To take advantage of my modular approach, I created and ordered more PCBs to give the project another layer of depth!

Cover

Some feedback I often got was regarding the aesthetics. People did not like that solderpads were visible. I played around with my layout in KiCad and figured I could transform all top PCB components into cutouts, and like that create a cover PCB. JLCPCB warned me that this layout would maybe not machine well, but all PCBs came out perfectly and the resulting visual upgrade of the Electronic Kalimba was absolutely worth it. Only downside, the instrument becomes 8 mm bigger due to the new PCB and the required spacer.

Currently, this top cover only exists for the Kalimba layout, but could easily be created for any other layout as well. The spacer (blue part with cutouts) has as function to make the instrument feel solid, despite the 2 mm gap between the top PCB and the cover PCB.

Keyboard Layout

Other feedback I often received was that the instrument was hard to grasp for non Kalimba players and that I should provide a layout similar to a keyboard. Since the top PCB was meant to be exchangable, this was really easy to design and I ordered one keyboard layout as well.

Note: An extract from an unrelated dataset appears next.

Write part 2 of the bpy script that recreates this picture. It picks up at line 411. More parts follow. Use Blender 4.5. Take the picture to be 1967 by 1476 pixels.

I’ll add some more pictures as soon as I assemble this layout and report some test results.

Tonnetz Layout

Another layout that I wanted is the Tonnetz, which was invented by Leonhard Euler in 1739. It is a way to geometrically arrange notes and has some interesting properties. As an example, pressing 3 buttons always results in a perfect chord, and the shape of the pressed buttons determines if it was e.g. a major or a minor chord, or one of many more. With this layout, chords translate into shapes. The only downside, this does not play nicely with the onboard audio generation since it was designed to play two notes at the same time.

I’ll later add some more pictures of the assembled Tonnetz layout and test results of this top PCB as well.

More Top Layouts

I have even more ideas for top layouts, but this project drags on already and I want to start something new, but maybe I’ll come back to the top layouts sometime and create one of these ideas:

Dual grid layout: Per channel 5 x 5 buttons, the channels arranged left and right
Circular layout: Similar to Tonnetz, notes can be arranged in circles
Harmonica layout: When grabbed from behind, the Instrument could be played like a harmonica
Trumpet layout: Similar to the harmonica layout, a Trumpet layout could be fun to play around with

Many more layouts are possible. Only rule, the SMD pin headers and the PCB outlines cannot be changed. For the rest, possibilities are endless.

Conclusion

This project evolved from a weekend project to my probably most ambitious endeavour so far. With a total of 8 months of work, enormous breadboard setups, 8 custom PCBs that I developed, ordered, soldered and tested, a huge codebase almost using up all of the program memory of my ESP32 and many hard to overcome challenges, I am proud to say that I build something cool. Almost every person that I showed this project so far was impressed. I got good feedback from nerds, musicians and children!